Thanks... so if all resistors in the bottom circuit are for theory sake the EXACT same ohms (15 exactly) then the "jumper" will do absolutley nothing? meaning that i am not wrong? in theory!

Hello again,


Yes, i agree with both Eric and Ron. In fact, if i remember right in circuit theory if two nodes have the exact same voltage for all time then they can be considered one single node, which of course means that connecting them together has no effect on the circuit. This may not always work with circuits that are not considered to be "lumped", but this circuit is so it definitely works here.

Another example of something like this is the so-called "virtual ground" of an op amp. In some theory the inverting terminal is considered to be equal in potential to the non inverting terminal even though they are not connected, and this leads to simplifications too.

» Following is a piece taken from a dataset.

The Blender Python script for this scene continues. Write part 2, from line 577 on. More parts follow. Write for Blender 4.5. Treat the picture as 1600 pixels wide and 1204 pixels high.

Statistically given a tolerance of max plus or max minus the top circuit has much more of a chance of being closer to 15 ohms than the bottom circuit but some cases are rather close, and as others have said the teacher probably isnt looking for this anyway. This is rather interesting however, in that in a real life circuit sometimes shorting those two points will lead to a total resistance closer to 15 ohms than not shorting it, or vice versa, depending on which of the resistors are off and how much they are off by and in what direction they are off.
Another interesting statistic is that four resistors connected this way have more of a chance of being close to 15 ohms than any single resistor. Stated another way, two resistors connected in series will have a resistance closer to the package stamped value on average because the only way they can be as far off as either one alone is if they are both off the same amount and in the same direction! Pretty interesting i think. The min and max will be the same of course, but on average the two will be better.

 

[shaneshane1]

Well... re-asked the tafe teacher about the resistor circuit this week... turns out i was right! and he was wrong! took 2 teachers to see the facts... not a good sign seeing that the next subject is AC theory.